Resolveu fazer uma teia do lado de fora da casa. Escolheu mal o lugar: bem na porta de entrada, onde tem sempre alguém passando e reparando nela. Em como é grande, em como é eficiente em assustar. E a cada vez, esse alguém pensa em sumir com aquele bicho dali.
De pouquíssima popularidade goza a aranha. Se dependesse das mulheres da casa, ela já estaria no inferno reservado aos bichos repulsivos e odiados. Os meninos foram os que mais a defenderam. No máximo, aceitaram que a tirássemos dali com vida, devolvendo-a ao jardim. A ala feminina era mais favorável à vassoura ou ao inseticida. Mas como ela ficava parada, quietinha, devendo dar seu passeio só de noite, resolvemos deixá-la em paz.

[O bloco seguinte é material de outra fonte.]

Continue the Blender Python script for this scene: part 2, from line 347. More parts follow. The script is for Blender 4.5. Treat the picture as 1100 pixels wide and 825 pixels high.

Juscelino, amigo da família há anos e muito mais sabedor dessas coisas que a gente, ficou estudando a teia alguns minutos, e informou à família que ela fora feita para abrigar uma nova prole. Quer dizer que a aranha em questão vai ser mãe, vejam como é a vida: em vez de nos alegrarmos por nossa casa ter sido alçada à nobre condição de maternidade, não: a ideia da multiplicação de aranhinhas apenas reacendeu o desejo de exterminar a pobre o quanto antes. Entendo pouco esse sentimento que as pessoas têm de matar algum bicho porque as assustam ou insistem em existir. Assim vão sumindo os sapos, lagartixas, abelhas e boas cachaças – que não são bichos, mas despertam igualmente nas mulheres instintos de sumiço e destruição. Justo elas, que tanto sabem gerar e acolher a vida.
Tentamos argumentar que as aranhas matam moscas, marimbondos, baratas e pernilongos; dizem que o fio da teia é o material mais resistente já produzido pela natureza. Mas argumentos pouco podem contra medos e fobias. E as horas, decisivas entre o procriar e o morrer, correm entre o debate.
No entanto, ela continua a não se mover. Os homens, esses que se julgam Senhores do Universo, que decidam se ela deve viver e conceber a vida, ou simplesmente ser exterminada.
Mas eis que outro personagem entra na história, por alguns segundos: uma muriçoca voa desavisada, até encontrar a teia e nela se emaranhar. Num salto, é capturada pela aranha. Não sobreviverá. Pois eis o motivo de ela ter feito a teia na entrada de casa: a luz fica acesa de noite, atraindo com sua luz e calor os insetos que cairão em sua teia. Bobo é ovo que não para de pé.
Enfim: não matei a aranha nem deixei que alguém o fizesse. Lá está ela no seu canto, observando a estranha (e questionável) superioridade humana. Não creio que fiz um grande bem ou salvarei o mundo – vejam, por exemplo, que nada pude fazer a favor da muriçoca.
Talvez assim decidi porque está chegando o Natal, tempo de perdão e de amar até quem a gente não gosta muito. Talvez devesse ser o real assunto desta crônica, mas não foi. Desculpem-me, cristãos, manjedouras, famílias em volta da ceia, rabanadas e muriçocas.
As teias que me envolvem são muito complexas.